Rakesh Nair, Director – Corporate Tax, Crowe UAE, said: “After the UAE signed the BEPS (base erosion and profit shifting) inclusive framework in 2018, everyone expected corporate tax to be introduced in a humane way. MNCs (looking to invest in the UAE) would need a stable environment, rate and policies which would be adopted.” OECD’s BEPS targets companies shifting profits to lower tax regions, aiming to close international taxation gaps by curbing tax avoidance strategies like inversions and relocating intangibles.

Nair added: “Compared to the global tax policy, the rate here pretty competitive. If you see the rate in the UK, it is 25 per cent. If you see the rate in the US, it is 21 per cent.
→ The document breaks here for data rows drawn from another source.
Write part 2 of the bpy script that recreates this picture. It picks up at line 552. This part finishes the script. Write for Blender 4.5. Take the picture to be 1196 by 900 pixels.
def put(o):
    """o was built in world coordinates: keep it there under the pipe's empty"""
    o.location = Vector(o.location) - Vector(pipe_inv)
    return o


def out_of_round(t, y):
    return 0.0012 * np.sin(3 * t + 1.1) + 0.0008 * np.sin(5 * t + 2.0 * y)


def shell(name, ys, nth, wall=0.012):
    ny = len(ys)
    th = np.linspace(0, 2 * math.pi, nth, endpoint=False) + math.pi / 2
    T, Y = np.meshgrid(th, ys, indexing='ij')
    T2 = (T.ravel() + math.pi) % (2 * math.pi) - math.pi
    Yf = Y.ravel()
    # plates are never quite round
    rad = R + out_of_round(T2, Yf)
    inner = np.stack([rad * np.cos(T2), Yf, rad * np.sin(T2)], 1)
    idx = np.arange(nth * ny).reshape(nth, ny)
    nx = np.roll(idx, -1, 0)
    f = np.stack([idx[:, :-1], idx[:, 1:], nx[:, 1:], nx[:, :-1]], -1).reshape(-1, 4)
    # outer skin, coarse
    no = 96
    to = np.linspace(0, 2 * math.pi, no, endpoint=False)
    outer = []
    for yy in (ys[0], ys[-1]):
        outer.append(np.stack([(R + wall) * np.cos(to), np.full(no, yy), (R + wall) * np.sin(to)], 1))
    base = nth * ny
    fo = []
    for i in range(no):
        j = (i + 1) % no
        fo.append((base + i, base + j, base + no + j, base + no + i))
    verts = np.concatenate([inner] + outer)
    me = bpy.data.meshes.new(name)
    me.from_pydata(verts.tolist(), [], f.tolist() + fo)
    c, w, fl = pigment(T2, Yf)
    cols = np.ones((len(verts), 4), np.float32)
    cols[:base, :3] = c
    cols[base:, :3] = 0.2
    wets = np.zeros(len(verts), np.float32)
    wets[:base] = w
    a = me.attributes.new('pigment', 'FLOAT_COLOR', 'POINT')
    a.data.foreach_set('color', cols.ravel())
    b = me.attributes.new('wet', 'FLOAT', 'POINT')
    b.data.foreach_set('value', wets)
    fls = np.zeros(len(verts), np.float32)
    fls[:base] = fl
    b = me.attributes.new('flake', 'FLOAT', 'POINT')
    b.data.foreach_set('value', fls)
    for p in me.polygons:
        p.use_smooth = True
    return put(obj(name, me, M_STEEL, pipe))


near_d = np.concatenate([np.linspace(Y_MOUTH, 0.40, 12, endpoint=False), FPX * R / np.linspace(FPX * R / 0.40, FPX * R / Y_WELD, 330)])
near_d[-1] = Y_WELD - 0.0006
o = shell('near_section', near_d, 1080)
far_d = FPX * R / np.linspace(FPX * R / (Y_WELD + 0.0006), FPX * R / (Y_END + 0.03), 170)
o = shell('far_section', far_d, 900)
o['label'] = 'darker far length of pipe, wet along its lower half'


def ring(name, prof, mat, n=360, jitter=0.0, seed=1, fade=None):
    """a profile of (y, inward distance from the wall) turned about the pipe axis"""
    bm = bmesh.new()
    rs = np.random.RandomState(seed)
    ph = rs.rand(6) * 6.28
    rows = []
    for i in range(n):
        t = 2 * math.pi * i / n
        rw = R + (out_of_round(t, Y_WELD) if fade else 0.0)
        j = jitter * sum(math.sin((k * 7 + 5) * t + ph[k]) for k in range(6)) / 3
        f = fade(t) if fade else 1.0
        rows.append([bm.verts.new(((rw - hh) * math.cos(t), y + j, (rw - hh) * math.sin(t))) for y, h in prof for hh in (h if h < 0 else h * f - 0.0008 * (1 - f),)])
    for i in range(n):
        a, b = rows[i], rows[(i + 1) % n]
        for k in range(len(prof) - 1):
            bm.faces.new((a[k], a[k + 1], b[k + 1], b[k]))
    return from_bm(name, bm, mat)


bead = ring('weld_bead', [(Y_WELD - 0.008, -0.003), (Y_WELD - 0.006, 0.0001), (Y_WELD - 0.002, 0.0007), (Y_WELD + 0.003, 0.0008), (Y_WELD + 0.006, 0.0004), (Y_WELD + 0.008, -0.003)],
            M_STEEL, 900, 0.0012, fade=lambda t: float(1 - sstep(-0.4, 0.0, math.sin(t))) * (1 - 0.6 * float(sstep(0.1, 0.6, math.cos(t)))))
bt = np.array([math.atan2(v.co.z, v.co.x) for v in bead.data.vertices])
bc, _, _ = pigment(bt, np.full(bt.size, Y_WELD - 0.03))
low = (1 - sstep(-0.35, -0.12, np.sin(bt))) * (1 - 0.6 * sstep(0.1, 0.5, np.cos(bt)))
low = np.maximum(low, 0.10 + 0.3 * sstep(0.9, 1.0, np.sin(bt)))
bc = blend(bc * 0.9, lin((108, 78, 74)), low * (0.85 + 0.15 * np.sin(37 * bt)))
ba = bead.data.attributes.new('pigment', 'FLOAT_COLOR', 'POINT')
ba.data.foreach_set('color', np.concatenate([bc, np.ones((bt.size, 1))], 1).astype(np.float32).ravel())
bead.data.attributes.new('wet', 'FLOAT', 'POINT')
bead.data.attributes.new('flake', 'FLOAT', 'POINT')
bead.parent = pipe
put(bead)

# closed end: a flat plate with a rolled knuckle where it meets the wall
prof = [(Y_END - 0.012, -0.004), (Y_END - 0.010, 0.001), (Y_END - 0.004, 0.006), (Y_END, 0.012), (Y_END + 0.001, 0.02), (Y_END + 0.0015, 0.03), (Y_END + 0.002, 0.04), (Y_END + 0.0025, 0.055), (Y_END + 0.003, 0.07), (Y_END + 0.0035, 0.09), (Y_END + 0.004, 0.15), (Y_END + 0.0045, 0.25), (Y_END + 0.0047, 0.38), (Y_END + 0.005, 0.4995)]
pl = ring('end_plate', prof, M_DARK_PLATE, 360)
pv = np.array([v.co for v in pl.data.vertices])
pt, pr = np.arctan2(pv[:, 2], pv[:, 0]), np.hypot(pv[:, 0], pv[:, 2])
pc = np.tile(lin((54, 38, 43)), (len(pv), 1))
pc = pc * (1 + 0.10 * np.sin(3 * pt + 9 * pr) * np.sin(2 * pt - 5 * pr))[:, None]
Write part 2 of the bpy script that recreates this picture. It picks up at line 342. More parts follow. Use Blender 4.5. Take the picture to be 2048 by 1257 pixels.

While doing business in the UAE, you benefit from a world-class infrastructure, a strategic location to do the work, and a business-friendly environment.”

Moreover, the compliance burden for small and medium companies is minimal. “If you see the pros and cons, and ultimately with the transparency and stability, you will see FDI inflows into the UAE,” he stated.

Impact on businesses

Commenting on the new tax regime’s impact on businesses, Joe Pacelli, Head of Tax at KPMG, said: “Businesses will continue to do business. They will pass on these costs, if they are costs, and manage them accordingly. I see a world when tax will increase at some point, but it is undoubtedly the lowest CT rates in the developed world in that regard.” However, Pacelli stressed that the business environment in the UAE would remain competitive.

Meanwhile, Syam Panayickal Prabhu, Founder and Managing Director of Aurion FZE, said that the UAE continues to retain its status as a tax haven.

“There is no personal income tax; there is no withholding tax. Even in other GCC countries, where Corporate Tax is as high as 15 to 20 per cent, UAE retains its position as a top investment destination for industries across the globe,” said Prabhu.

Also, the UAE has adopted a straightforward, gradual approach to introducing corporate tax in the country, said Girish Chand, Senior Partner at MCA Management Consultants. “CT will not impact a lot of small businesses. And if you look at the transfer pricing (TP), the limits are very high, so you don’t have to get into detailed documentation. And as far as audits are concerned, it is only mandatory for businesses with a turnover of over Dh50 million,” he said. All these factors make it attractive for large MNCs to set up a base in the country.